Une histoire d’amour impossible
Le point finalement plutôt sombre dans ce portrait offert par Sidney Lumet se situe dans les sentiments romantiques qui unissent Emily et Ariel. On sent dès leur première rencontre une forte attirance. Le réalisateur utilise d’ailleurs l’humour comme un outil de séduction entre eux. Sur ces parties, l’alchimie entre les deux acteurs fonctionne plutôt bien et nous sommes séduit par ce tandem.
Les choses se gâtent lorsque Lumet parle de cette histoire naissante plus frontalement. Les dialogues sont pesants et niais. Ces scènes apportent de la lourdeur ainsi qu’une redondance à l’histoire. L’amitié entre Emily et la sœur d’Ariel, Leah, est beaucoup mieux écrite et apporte quelques passages plutôt intelligents sur les droits des femmes et la liberté de disposer de son corps sans jugement des autres. Des scènes beaucoup plus sympathiques et touchantes que celles tournant en boucle de nos deux héros, ne pouvant être ensemble car ils n’appartiennent pas au même monde. Nous aurions pu avoir une belle histoire dans le même genre que celle du très beau Sur la Route de Madison de Clint Eastwood, mais ce dilemme cornélien entre désir et devoir tourne vite court et perd rapidement en puissance, nous laissant à la fin complémentent froid face au dernier regard qu’échangent les protagonistes.

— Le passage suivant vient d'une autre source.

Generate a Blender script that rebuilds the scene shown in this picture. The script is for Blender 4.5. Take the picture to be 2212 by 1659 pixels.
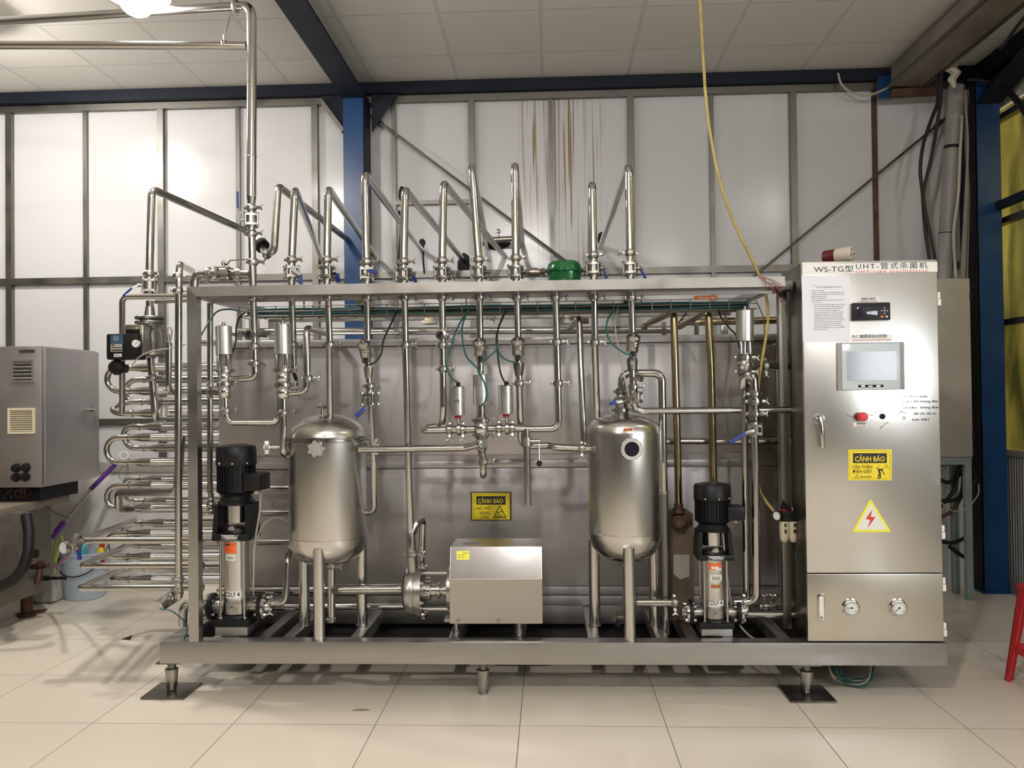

Une étrangère parmi nous, ne fait pas partie des films marquants de la filmographie de Sidney Lumet mais il reste quand même une œuvre à découvrir. Le contre pied du réalisateur pour nous offrir une réflexion sur la société idéale mais surtout un voyage initiatique à la recherche de l’équilibre et du bonheur est la force de ce film. Dommage que l’histoire d’amour mièvre et répétitive vienne gâcher l’ensemble.
Le film a été édité en France chez Lazer Film, mais n’est plus disponible. Possibilité de trouver le film en Blu-Ray en import chez KL studio Classic.